When I first wrote about this topic in late February ("Judicial Review of Executive Action: Trump Card for Travel Ban"), we were dealing with the first version of the Executive Order. Even though a revised Executive Order was issued that replaced the original one, passionate arguments continue to be made over whether it unconstitutionally prefers one religion over another. The question essentially comes down to this: Can a facially valid Executive Order be rendered unconstitutional by pointing to statements not found in the Order itself? The Fourth Circuit, which heard the appeal en banc (meaning all of the court's active judges participated), said yes in affirming the district court's injunction. The majority opinion (there were several) concluded that plaintiffs "have more than plausibly alleged that EO [13780]’s stated national security interest was provided in bad faith, as a pretext for its religious purpose." Judge Niemeyer, who dissented, framed the issue this way: "While the [district] court acknowledged the President’s authority . . . and also acknowledged that the national security reasons given on the face of the Order were legitimate, the court refused to apply Kleindienst v. Mandel, 408 U.S. 753 (1972), which held that courts are precluded from 'look[ing] behind' 'facially legitimate and bona fide' exercises of executive discretion in the immigration context to discern other possible purposes . . . ." Obviously, there are strong and diametrically opposed views at play here about the nature of the Order and the scope of judicial review.
Whatever one may think of candidate or President Trump and his statements (relating to EO 13780 or not), the question of whether a federal court can invalidate an Executive Order based on statements made during an election campaign or in other contexts is of great constitutional importance beyond this case. The Court may very well grant the petition and decide the case on the merits to rule definitively on this issue. There may be a concern that courts are applying different standards to President Trump because of the content, nature, and tone of his public communications about issues in general and this one in particular. In this connection, the Court may take a hard look at whether Judge Niemeyer is correct that the Fourth Circuit's majority opinion “adopts a new rule of law" that to some appears to have no boundaries and would allow judges to pick and choose what they will use to interpret Executive Orders. For example, if courts can use statements beyond the text of an Order, should they now take note of the recent summit and meetings held in Saudi Arabia? At the same time, the Court may be persuaded that it is precisely because of these ex-Order communications that the courts must be allowed to construe Executive Orders in the context of related statements.

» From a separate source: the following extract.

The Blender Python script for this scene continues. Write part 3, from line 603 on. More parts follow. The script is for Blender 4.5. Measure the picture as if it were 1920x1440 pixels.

If the Supreme Court agrees to hear the case on the merits, which will require that at least four of the Justices want to do so, the continued vitality of the Court's 1972 decision in Mandel will be a focus of any ruling. That case involved the denial of a visa to Ernest Mandel, a communist who wished to visit the United States to give speeches and attend conferences. As the Supreme Court stated in its decision,
plenary congressional power to make policies and rules for exclusion of aliens has long been firmly established. In the case of an alien excludable under 212 (a) (28), Congress has delegated conditional exercise of this power to the Executive. We hold that when the Executive exercises this power negatively on the basis of a facially legitimate and bona fide reason, the courts will neither look behind the exercise of that discretion, nor test it by balancing its justification against the First Amendment interests of those who seek personal communication with the applicant.There also are parallels here to statutory interpretation, which typically places significant limits on the use of legislator pronouncements and focuses on the plain meaning of the words of a statute.
The President has not fared well in the courts in this area, and it is now up to the Supreme Court to decide if it will address whether judges must examine only the text within the four corners of an Executive Order to determine whether it comports with the Constitution, or allow them to review other statements in order to determine whether there is an unconstitutional animus.
We will know in a few weeks whether the Court will decide to hear the case on the merits.
This will certainly be an interesting situation for the Court - and a groundbreaking decision if cert is granted.